Our overall takeaway was a nuanced portrait of two diaspora communities facing parallel threats with different frames of reference. Though our legal systems differ, French and American Jews alike grapple with balancing commitments to robust free speech protections and combating hateful rhetoric in the public square.
University leaders who spoke at the conference emphasized this point. Chancellor Andrew Martin of Washington University in St. Louis (WashU) distinguished between acceptable protest and encampments that clearly violate institutional codes of conduct. Science Po Director Luis Vassy, who formerly served as the French Ambassador to the Netherlands, explained French legal and structural constraints, which prevent expulsion and require disciplinary action to go through robust student-faculty panels. Both university leaders expressed a commitment to free expression for the sake of intellectual discussion — but with clear lines prohibiting undue harassment of students.

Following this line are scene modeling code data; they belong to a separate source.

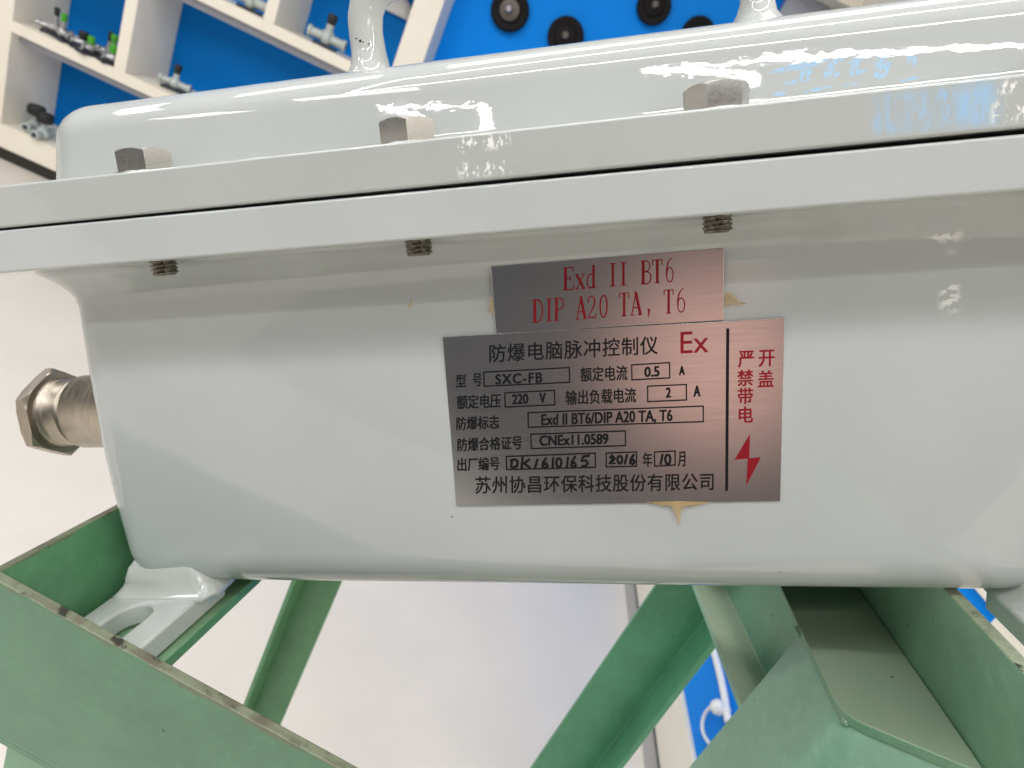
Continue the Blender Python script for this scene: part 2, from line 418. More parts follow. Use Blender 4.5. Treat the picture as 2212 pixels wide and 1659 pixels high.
# ------------------------------------------------------------------ display shelf along the far wall
shelf = thing('display_shelf', (-1.5, 3.03, 0), 'white open shelf unit with blue back panels running along the far wall', 'shelf')
SO = Vector((-1.5, 3.03, 0)); YF, YB = 3.03, 3.36
def sbox(name, a, b, mat, bev=.002, label=None):
    m = MB(); m.box(a, b); o = m.build(name, mat, shelf, SO)
    bevel(o, bev, 2)
    if label: o['label'] = label
    return o
XL = -3.6
sbox('shelf_board', (XL, YF, .056), (-.812, YB, .162), M['board'])
sbox('shelf_board', (XL, YF, .575), (-.812, YB, .622), M['board'])
sbox('shelf_board', (XL, YF, 1.036), (-.812, YB, 1.081), M['board'])
sbox('shelf_board', (XL, YF, 1.50), (-.812, YB, 1.55), M['board'])
for z0, z1 in ((.162, .575), (.622, 1.036), (1.081, 1.50)):
    for x0, x1 in ((-2.53, -2.432), (-3.08, -3.02)):
        sbox('divider', (x0, YF + .0005, z0), (x1, YB, z1), M['board'])
for z0, z1, x0, x1 in ((.622, 1.036, -1.967, -1.914), (1.081, 1.50, -1.388, -1.338), (.162, .575, -1.50, -1.45)):
    sbox('divider', (x0, YF + .0005, z0), (x1, YB, z1), M['board'])
for z0 in (.575, 1.036):
    sbox('under_strip', (-2.43, YF + .05, z0 - .036), (-.815, YF + .08, z0), M['strip_grey'])
sbox('upright_post', (-.811, YF - .002, .0), (-.694, 3.30, 2.4), M['board'])
sbox('skirting', (XL, YF + .006, .0), (-.812, YB, .0558), M['skirt'])
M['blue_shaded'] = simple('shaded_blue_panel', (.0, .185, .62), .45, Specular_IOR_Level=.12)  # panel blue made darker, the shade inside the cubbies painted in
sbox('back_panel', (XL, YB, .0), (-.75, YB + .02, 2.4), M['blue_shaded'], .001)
sbox('display_panel', (-.694, 3.20, .15), (.585, 3.22, 2.4), M['blue'], .001, 'bright blue panel carrying black rubber discs')
sbox('panel_rail', (-.694, 3.05, .0), (.8415, 3.22, .15), M['board'])
sbox('corner_panel', (.586, 3.15, .15), (.8415, 3.22, 2.075), M['strip_grey'])  # white panel in shade, the shade painted as grey
sbox('header_board', (.45, 3.03, 2.075), (.8415, 3.22, 2.4), M['board'])
# white lamp dish on the blue back, seen through the handle
m = MB(); m.lathe([(.072, 0), (.070, .010), (.058, .026), (.034, .038), (.006, .042)], (0, 0, 0), 'y', 28)
for i, v in enumerate(m.v): m.v[i] = (v[0], -v[1], max(v[2], -.012))
dish = m.build('spotlight_dish', M['white_plastic'], None, smooth=True); dish.location = (-.955, 3.358, 1.345); dish.rotation_euler = (0, .0, 0)
tag(dish, 'small white dome fixed to the blue back, seen through the lifting handle', 'dome')

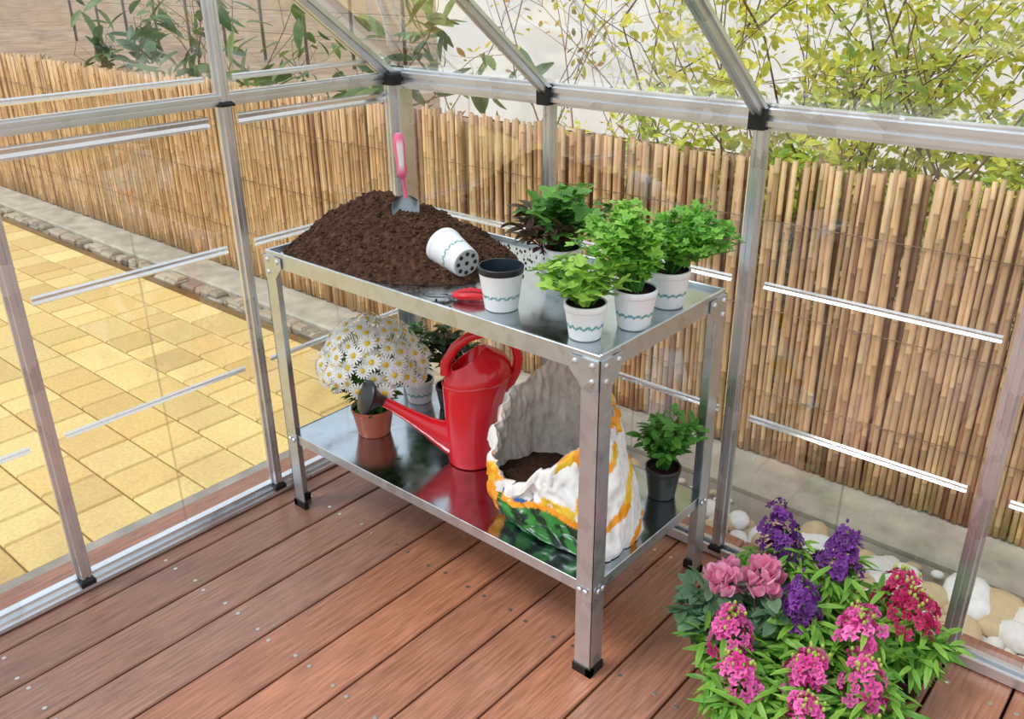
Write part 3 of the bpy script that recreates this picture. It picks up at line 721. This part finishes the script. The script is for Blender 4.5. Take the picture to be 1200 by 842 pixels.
cy1=(C(80,120,90),C(130,165,125))
stock('pink_cyclamen',.185,.24,.225,'cyc',*PK,leafc=cy1)
stock('pink_cyclamen',.265,.28,.24,'cyc',*PK,leafc=cy1)
# ------------------------------------------------------------------ light, world, camera
w=bpy.data.worlds.new('World');bpy.context.scene.world=w;w.use_nodes=True;N=w.node_tree.nodes;L=w.node_tree.links
bg=N['Background'];bg.inputs['Strength'].default_value=1.2
tc=N.new('ShaderNodeTexCoord');sx=N.new('ShaderNodeSeparateXYZ');L.new(tc.outputs['Generated'],sx.inputs[0])
cr=N.new('ShaderNodeValToRGB');e=cr.color_ramp.elements;e[0].position=.0;e[0].color=(.55,.56,.52,1);e[1].position=1;e[1].color=(.78,.9,1.05,1)
for p,c in ((.06,(.8,.85,.85,1)),(.2,(.95,1.0,1.05,1))): q=cr.color_ramp.elements.new(p);q.color=c
L.new(sx.outputs['Z'],cr.inputs[0]);L.new(cr.outputs[0],bg.inputs['Color'])
sd=bpy.data.lights.new('sun','SUN');sd.energy=2.1;sd.angle=math.radians(18);sd.color=(1,.975,.93)
so_=bpy.data.objects.new('sun',sd);bpy.context.scene.collection.objects.link(so_)
so_.rotation_euler=Vector((-.35,-.55,1.0)).to_track_quat('Z','Y').to_euler()
cd=bpy.data.cameras.new('camera');cam=bpy.data.objects.new('camera',cd);bpy.context.scene.collection.objects.link(cam)
yaw,pit,rol=-.7168,-.4258,-.0111
fw=Vector((math.cos(pit)*math.sin(yaw),math.cos(pit)*math.cos(yaw),math.sin(pit)));r=Vector((math.cos(yaw),-math.sin(yaw),0));u=r.cross(fw)
r2=r*math.cos(rol)+u*math.sin(rol);u2=-r*math.sin(rol)+u*math.cos(rol)
Mx=Matrix((r2,u2,-fw)).transposed().to_4x4();Mx.translation=Vector((.8788,-1.2645,1.49));cam.matrix_world=Mx
cd.sensor_width=36;cd.lens=1031.5/1200*36;cd.clip_start=.02
bpy.context.scene.camera=cam
bpy.context.scene.view_settings.view_transform='Standard'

Yet the conversations weren’t solely about strategy, historical context, or policy. They also centered joy – one of the core values of AJC’s Campus Global Board. Ambassador Lipstadt urged us to “live as Jews” not in reaction to antisemitism, but in celebration of Jewish identity. Eric Ward, an American civil rights advocate centered on coalition building, reminded attendees that “allyship is the antidote to despair.” Rigorous discussion across the diverse diaspora – which is, indeed, central to our Jewish tradition – pushed participants to consider not only how we can work to combat all bigotry, but how we can form transatlantic partnerships to do so.
The forum sharpened our understanding of what makes antisemitism distinct—its conspiratorial nature, its historic longevity, and its adaptability. It deepened our commitment to resisting not just through outrage, but with specific action items including education, coalition-building, and finding the “joy” amidst the “oy,” a concept that Amb. Lipstadt coined and highlighted throughout our Shabbat discussions. And it made one thing clear: resilience requires proactivity. It means asking hard questions about institutional blind spots, inter-community dynamics, and the futures students want to build.
As we return to campus, we carry much more than the notes we took from the remarkable advocates, diplomats, and scholars throughout the trip. Our sense of responsibility has grown towards each other, to Jews across the world, and to the American and French democratic institutions that shape our lives — the same ones that we one day hope to shape. These systems remain our most powerful tools against bigotry and injustice. And above all, we are reminded that Am Yisrael Chai. The Jewish people live – with remarkable resilience and enduring impact – now and forever more.
AJC’s Campus Global Board is entering this school year with a sharper understanding of what defending democratic values truly looks like.